───── Data shown ─────

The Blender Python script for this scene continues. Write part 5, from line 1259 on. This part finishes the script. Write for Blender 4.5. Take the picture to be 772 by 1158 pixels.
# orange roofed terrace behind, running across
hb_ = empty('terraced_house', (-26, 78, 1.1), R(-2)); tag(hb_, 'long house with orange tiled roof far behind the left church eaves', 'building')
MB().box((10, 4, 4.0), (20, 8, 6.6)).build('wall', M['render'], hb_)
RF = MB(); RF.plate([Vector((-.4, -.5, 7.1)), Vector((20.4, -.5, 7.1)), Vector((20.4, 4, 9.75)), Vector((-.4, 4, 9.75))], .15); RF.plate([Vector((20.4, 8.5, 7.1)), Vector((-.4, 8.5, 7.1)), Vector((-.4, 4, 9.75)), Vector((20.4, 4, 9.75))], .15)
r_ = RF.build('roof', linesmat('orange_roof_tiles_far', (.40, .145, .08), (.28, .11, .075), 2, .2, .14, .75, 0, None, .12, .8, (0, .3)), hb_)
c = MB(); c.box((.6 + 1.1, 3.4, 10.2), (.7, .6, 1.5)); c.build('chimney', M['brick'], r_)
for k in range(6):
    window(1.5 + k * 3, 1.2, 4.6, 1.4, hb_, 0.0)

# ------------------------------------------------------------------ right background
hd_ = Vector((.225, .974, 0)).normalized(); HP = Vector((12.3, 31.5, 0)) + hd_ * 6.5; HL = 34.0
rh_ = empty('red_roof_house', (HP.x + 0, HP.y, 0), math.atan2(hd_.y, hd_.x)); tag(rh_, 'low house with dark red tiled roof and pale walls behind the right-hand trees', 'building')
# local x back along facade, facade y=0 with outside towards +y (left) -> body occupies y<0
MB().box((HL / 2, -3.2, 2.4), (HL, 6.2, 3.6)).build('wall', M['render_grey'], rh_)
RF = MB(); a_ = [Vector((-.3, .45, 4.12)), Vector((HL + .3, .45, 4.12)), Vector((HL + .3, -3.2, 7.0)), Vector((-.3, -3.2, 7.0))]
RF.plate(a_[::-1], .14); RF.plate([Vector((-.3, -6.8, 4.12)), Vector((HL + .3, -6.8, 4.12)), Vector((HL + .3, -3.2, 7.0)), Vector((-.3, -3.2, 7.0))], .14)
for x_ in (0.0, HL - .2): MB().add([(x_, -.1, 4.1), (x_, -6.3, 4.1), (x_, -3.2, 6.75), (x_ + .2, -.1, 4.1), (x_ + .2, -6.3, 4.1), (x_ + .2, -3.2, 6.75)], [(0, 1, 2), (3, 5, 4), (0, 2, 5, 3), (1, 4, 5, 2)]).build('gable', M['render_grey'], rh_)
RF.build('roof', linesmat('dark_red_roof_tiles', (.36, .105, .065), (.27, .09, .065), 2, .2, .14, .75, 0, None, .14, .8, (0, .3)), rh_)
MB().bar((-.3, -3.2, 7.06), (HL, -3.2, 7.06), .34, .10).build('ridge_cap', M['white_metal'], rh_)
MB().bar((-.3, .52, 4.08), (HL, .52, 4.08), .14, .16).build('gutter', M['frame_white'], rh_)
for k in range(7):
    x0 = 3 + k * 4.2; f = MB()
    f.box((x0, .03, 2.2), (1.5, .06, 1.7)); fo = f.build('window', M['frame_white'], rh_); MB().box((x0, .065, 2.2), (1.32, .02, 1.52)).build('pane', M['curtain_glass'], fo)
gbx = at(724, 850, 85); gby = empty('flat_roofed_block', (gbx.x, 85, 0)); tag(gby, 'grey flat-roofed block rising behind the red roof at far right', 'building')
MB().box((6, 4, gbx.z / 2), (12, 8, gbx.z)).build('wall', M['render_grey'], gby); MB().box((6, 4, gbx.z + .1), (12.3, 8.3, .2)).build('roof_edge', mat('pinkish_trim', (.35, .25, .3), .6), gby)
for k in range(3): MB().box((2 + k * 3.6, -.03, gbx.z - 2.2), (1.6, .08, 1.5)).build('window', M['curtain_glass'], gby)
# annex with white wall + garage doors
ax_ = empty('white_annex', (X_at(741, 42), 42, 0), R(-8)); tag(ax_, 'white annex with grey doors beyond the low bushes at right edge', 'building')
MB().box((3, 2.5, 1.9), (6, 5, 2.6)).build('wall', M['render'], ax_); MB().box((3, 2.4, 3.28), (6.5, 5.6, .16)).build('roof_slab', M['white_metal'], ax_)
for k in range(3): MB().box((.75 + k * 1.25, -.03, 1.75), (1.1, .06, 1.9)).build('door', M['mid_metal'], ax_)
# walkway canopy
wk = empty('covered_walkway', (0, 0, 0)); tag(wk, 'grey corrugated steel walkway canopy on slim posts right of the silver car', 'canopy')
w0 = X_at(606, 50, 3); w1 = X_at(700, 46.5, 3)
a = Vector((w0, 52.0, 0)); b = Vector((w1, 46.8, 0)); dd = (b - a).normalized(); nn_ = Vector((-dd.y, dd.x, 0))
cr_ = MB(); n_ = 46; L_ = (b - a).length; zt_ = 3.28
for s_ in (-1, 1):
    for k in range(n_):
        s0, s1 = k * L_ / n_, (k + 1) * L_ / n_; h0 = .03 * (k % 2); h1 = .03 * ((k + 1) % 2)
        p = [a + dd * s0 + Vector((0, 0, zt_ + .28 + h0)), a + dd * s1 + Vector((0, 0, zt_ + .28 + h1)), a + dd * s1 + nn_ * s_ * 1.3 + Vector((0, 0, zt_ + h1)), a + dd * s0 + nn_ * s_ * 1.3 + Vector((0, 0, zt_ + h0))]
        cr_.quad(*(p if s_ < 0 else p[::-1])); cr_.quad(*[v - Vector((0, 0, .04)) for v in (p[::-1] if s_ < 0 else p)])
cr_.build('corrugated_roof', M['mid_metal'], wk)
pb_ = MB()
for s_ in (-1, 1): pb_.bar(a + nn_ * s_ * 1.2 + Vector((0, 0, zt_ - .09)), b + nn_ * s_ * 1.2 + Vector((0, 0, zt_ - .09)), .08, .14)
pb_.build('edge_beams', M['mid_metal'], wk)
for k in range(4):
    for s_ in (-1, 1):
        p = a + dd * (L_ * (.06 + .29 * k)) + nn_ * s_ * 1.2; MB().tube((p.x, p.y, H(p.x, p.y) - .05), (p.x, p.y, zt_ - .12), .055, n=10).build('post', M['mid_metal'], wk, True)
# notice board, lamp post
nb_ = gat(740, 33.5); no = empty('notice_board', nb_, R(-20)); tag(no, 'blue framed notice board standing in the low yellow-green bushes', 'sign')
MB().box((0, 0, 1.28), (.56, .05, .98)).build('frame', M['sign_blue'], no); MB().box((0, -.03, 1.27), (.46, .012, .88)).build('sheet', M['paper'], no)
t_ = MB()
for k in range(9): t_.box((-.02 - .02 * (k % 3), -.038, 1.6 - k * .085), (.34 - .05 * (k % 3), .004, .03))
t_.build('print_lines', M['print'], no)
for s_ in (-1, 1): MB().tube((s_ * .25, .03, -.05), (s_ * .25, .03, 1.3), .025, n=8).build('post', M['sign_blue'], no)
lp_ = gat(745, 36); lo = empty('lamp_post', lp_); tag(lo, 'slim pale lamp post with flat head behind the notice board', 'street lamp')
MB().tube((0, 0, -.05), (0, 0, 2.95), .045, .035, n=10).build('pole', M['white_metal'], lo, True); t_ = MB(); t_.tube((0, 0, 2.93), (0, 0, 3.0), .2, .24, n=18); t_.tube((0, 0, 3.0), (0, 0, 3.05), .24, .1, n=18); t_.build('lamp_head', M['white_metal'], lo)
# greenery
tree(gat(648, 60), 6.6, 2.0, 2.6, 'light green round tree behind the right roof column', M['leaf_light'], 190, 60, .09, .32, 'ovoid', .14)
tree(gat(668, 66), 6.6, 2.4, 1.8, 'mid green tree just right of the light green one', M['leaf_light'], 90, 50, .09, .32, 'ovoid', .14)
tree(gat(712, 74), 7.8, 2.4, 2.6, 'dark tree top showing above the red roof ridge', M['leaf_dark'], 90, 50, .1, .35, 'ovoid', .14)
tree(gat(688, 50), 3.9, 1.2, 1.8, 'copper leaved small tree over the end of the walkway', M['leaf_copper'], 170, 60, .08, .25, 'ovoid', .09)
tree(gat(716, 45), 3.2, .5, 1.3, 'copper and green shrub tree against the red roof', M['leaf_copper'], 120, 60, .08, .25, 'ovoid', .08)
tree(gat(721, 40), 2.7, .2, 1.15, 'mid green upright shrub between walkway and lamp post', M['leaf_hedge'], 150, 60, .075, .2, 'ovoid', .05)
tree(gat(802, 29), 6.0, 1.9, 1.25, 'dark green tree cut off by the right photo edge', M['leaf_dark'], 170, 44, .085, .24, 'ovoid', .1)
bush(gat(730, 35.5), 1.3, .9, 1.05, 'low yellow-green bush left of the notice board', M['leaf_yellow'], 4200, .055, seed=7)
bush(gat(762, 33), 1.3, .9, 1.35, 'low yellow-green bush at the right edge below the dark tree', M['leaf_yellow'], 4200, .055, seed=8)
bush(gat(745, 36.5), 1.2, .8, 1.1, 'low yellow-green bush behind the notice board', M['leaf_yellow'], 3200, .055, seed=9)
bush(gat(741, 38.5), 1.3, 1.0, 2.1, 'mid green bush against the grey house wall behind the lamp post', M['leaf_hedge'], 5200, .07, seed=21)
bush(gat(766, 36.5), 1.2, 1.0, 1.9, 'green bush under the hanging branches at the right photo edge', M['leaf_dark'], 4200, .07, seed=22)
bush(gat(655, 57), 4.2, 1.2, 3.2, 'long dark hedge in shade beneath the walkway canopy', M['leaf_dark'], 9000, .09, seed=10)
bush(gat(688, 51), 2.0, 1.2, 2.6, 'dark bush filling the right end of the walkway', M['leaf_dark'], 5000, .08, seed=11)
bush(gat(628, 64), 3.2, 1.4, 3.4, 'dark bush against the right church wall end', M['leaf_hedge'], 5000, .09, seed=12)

─────

**Task directions:** Extract the closing run of lines, starting with the one containing "bush(gat(655, 57), 4.2, 1.2, 3.2, 'long" and ending at the last, exactly as written.

**Problem solution:**
bush(gat(655, 57), 4.2, 1.2, 3.2, 'long dark hedge in shade beneath the walkway canopy', M['leaf_dark'], 9000, .09, seed=10)
bush(gat(688, 51), 2.0, 1.2, 2.6, 'dark bush filling the right end of the walkway', M['leaf_dark'], 5000, .08, seed=11)
bush(gat(628, 64), 3.2, 1.4, 3.4, 'dark bush against the right church wall end', M['leaf_hedge'], 5000, .09, seed=12)